What is needed:
Look below. Copy each line that has "objects" in it.

*** Given material ***

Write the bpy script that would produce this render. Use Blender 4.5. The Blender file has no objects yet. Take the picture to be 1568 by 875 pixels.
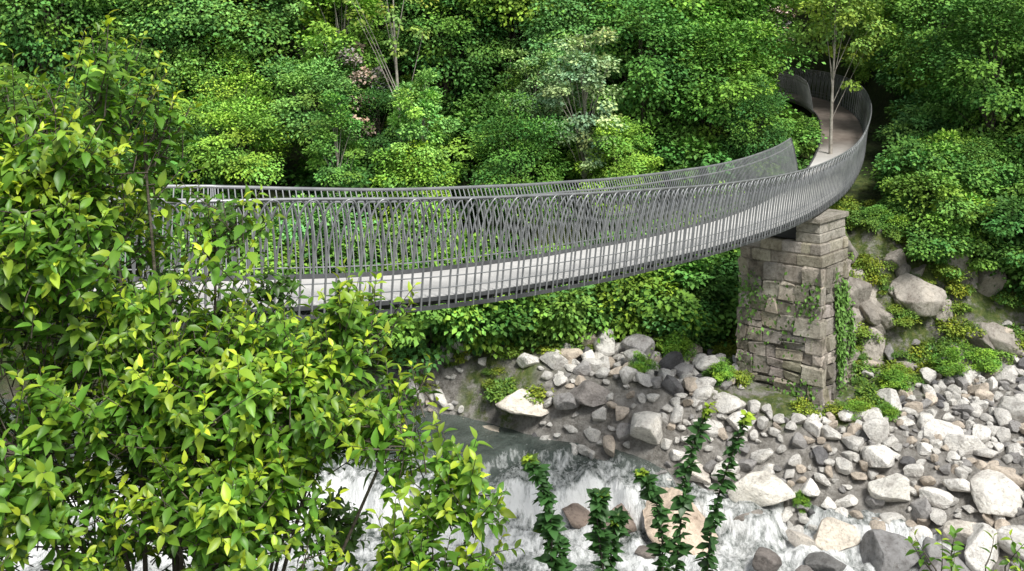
import bpy, math, numpy as np
from mathutils import Vector
sc=bpy.context.scene
F=1655.0
# ------------------------------------------------------------------ helpers
def norm(a): return a/np.maximum(np.linalg.norm(a,axis=-1,keepdims=True),1e-9)
def mk_mesh(name,parts,mats,smooth=True):
    Vs=[];Fs=[];Ms=[];Cs=[];o=0
    for p in parts:
        V,Fc,m=p[0],p[1],p[2]; c=p[3] if len(p)>3 and p[3] is not None else np.ones((len(V),3))
        Vs.append(V);Fs.append(Fc+o);Ms.append(np.full(len(Fc),m,dtype=np.int32));Cs.append(c);o+=len(V)
    V=np.concatenate(Vs);Fc=np.concatenate(Fs);M=np.concatenate(Ms);C=np.concatenate(Cs)
    me=bpy.data.meshes.new(name)
    me.vertices.add(len(V));me.vertices.foreach_set('co',V.astype(np.float32).ravel())
    k=Fc.shape[1]
    me.loops.add(len(Fc)*k);me.loops.foreach_set('vertex_index',Fc.astype(np.int32).ravel())
    me.polygons.add(len(Fc));me.polygons.foreach_set('loop_start',np.arange(0,len(Fc)*k,k,dtype=np.int32))
    me.polygons.foreach_set('loop_total',np.full(len(Fc),k,dtype=np.int32))
    me.polygons.foreach_set('material_index',M)
    me.polygons.foreach_set('use_smooth',np.full(len(Fc),smooth,dtype=bool))
    me.update(calc_edges=True)
    a=me.color_attributes.new('Col','FLOAT_COLOR','POINT')
    a.data.foreach_set('color',np.concatenate([C,np.ones((len(C),1))],1).astype(np.float32).ravel())
    for m in mats: me.materials.append(m)
    return me
def add_obj(name,me,parent=None,loc=(0,0,0),rot=(0,0,0),scale=(1,1,1),color=None):
    ob=bpy.data.objects.new(name,me);sc.collection.objects.link(ob)
    ob.location=loc;ob.rotation_euler=rot;ob.scale=scale
    if color is not None: ob.color=(*color,1)
    if parent: ob.parent=parent
    return ob
def empty(name):
    e=bpy.data.objects.new(name,None);sc.collection.objects.link(e);return e
def tube(P,r,sides=5,ref=None):
    P=np.asarray(P,float);k=len(P);r=np.broadcast_to(r,(k,)).astype(float)
    T=norm(np.gradient(P,axis=0))
    if ref is None:
        m=np.abs(T).mean(0);ref=np.eye(3)[np.argmin(m)]
    ref=np.broadcast_to(ref,(k,3))
    A=norm(np.cross(T,ref));B=np.cross(T,A)
    an=np.arange(sides)*2*np.pi/sides
    V=P[:,None]+r[:,None,None]*(np.cos(an)[None,:,None]*A[:,None]+np.sin(an)[None,:,None]*B[:,None])
    V=V.reshape(-1,3)
    i,j=np.meshgrid(np.arange(k-1),np.arange(sides),indexing='ij')
    a=i*sides+j;b=i*sides+(j+1)%sides;c=a+sides;d=b+sides
    Fc=np.concatenate([np.stack([a,b,d],-1).reshape(-1,3),np.stack([a,d,c],-1).reshape(-1,3)])
    return V,Fc
def merge(lst):
    Vs=[];Fs=[];o=0
    for V,Fc in lst: Vs.append(V);Fs.append(Fc+o);o+=len(V)
    return np.concatenate(Vs),np.concatenate(Fs)
def frames(d,n):
    x=norm(d);y=norm(np.cross(n,x));z=np.cross(x,y)
    return np.stack([x,y,z],-1)
def inst(T,TF,P,R,s):
    V=np.einsum('mij,nj->mni',R,T)*s[:,None,None]+P[:,None]
    m,n=len(P),len(T)
    Fc=(TF[None]+(np.arange(m)*n)[:,None,None]).reshape(-1,3)
    return V.reshape(-1,3),Fc
def leafT(w=.42,fold=.09,droop=.22):
    rows=[(.0,0),(.25,.8),(.52,1),(.8,.55),(1,0)]
    V=[(0,0,0)]
    for t,q in rows[1:4]:
        z=-droop*t*t
        V+=[(t,q*w/2,z+fold*q),(t,0,z),(t,-q*w/2,z+fold*q)]
    V.append((1,0,-droop))
    Fc=[(0,2,1),(0,3,2)]
    for b in (1,4):
        Fc+=[(b,b+1,b+4),(b,b+4,b+3),(b+1,b+2,b+5),(b+1,b+5,b+4)]
    Fc+=[(7,8,10),(8,9,10)]
    return np.array(V,float),np.array(Fc)
BIG=leafT(.46,.1,.28)
SML=(np.array([(0,0,0),(.5,.34,.06),(1,0,-.12),(.5,-.34,.06)],float),np.array([(0,2,1),(0,3,2)]))
def vnoise(x,y,seed=0):
    def h(i,j): 
        v=np.sin(i*127.1+j*311.7+seed*74.7)*43758.5453; return v-np.floor(v)
    xi=np.floor(x);yi=np.floor(y);u=x-xi;v=y-yi;u=u*u*(3-2*u);v=v*v*(3-2*v)
    return (h(xi,yi)*(1-u)+h(xi+1,yi)*u)*(1-v)+(h(xi,yi+1)*(1-u)+h(xi+1,yi+1)*u)*v
def fbm(x,y,seed=0,o=4):
    a=0;s=1;t=0
    for k in range(o): a=a+s*vnoise(x*2**k,y*2**k,seed+k);t+=s;s*=.5
    return a/t-.5
def sstep(t): t=np.clip(t,0,1);return t*t*(3-2*t)
def grassy(x,y):
    """grass patches of the bank; strongest on the slope at the foot of the pier"""
    x=np.asarray(x,float);y=np.asarray(y,float)
    return fbm(x*.35,y*.5,31)+.16*sstep((x-5)/1.5)*sstep((13-x)/1.5)*sstep((y-29.3)/1.0)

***

Written reply:
Write the bpy script that would produce this render. Use Blender 4.5. The Blender file has no objects yet. Take the picture to be 1568 by 875 pixels.
    ob=bpy.data.objects.new(name,me);sc.collection.objects.link(ob)
    e=bpy.data.objects.new(name,None);sc.collection.objects.link(e);return e